GREECE’S LONG-SUFFERING voters will go to the polls on Jan. 25 in a snap election that pits Prime Minister Antonis Samaras’s ruling coalition against the radical left-wing Syriza party led by Alexis Tsipras. 

Mr. Tsipras promises to replace the fiscal austerity imposed by foreign creditors with a free-spending populism that many Greeks, weary of double-digit unemployment, seem to support. The likelihood that creditors, led by Germany, would stop supporting Greece’s economy if Mr. Tsipras keeps that pledge, however, means that a vote for Syriza may be a vote for Greece’s abandonment of the European common currency, the euro — with all the risks that entails for Greece, Europe and the wider global economy.

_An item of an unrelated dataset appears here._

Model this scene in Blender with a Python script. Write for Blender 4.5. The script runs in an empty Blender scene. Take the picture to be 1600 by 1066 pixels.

Greece could probably face widespread bank failures and capital controls, while the rest of Europe could face financial stress as bondholders began speculating on which of Europe’s debtor countries would be next to go. University of California economist Barry Eichengreen, an expert on the euro crisis, told a recent conference of the American Economic Association that the potential fallout of a “Grexit” from the euro could be as dire as the bankruptcy of Lehman Brothers in 2008 — except that Mr. Eichengreen says it “would be Lehman Brothers squared.”

Right now, both German Chancellor Angela Merkel’s government in Berlin and Syriza seem to be approaching the situation the way German and Greek politicians have approached previous chapters in the European debt crisis: as a game of chicken. By broadcasting a take-it-or-leave it attitude to austerity, Germany seems to be trying to tilt the election to Mr. Samaras, whose victory it would presumably reward by tweaking the terms of Greece’s current bailout. Syriza’s defiant campaign seems designed to convince Greeks that they should send someone as inflexible as the Germans to the bargaining table.

Europe’s leaders need to move instead from brinksmanship to a policy that would emphasize the shared benefits of constructive behavior. Fiscal discipline and structural reform have indeed begun to yield growth and balanced budgets in Athens and must be continued whoever wins; the same goes for further stretching out of Greece’s debt. Yet none of that will be sufficient to reduce Greece’s debt load — now roughly 175 percent of national output — fast enough to ease the economic pain that so understandably troubles Greek voters.

 

Mr. Eichengreen proposes that, in addition to the more conventional forms of debt relief already contemplated, official creditors — the European Central Bank, International Monetary Fund and European governments led by Germany — sell their Greek bonds at a discount to the private sector, for the purpose of buying Greek firms, property and banks. These debt-for-equity swaps, modeled on smaller-scale experiments during the Latin American debt crisis, would present technical difficulties and would have to be phased in over several years, given the paucity of attractive investments in Greece. Still, if coupled with continued structural reforms, they could help shrink Greece’s manifestly unpayable debt more quickly — while giving German and other taxpayers a share of the eventual upside in return for their subsidy. Fresh thinking is a must, lest Greece’s economic crisis spark a populist political fire that could engulf Europe.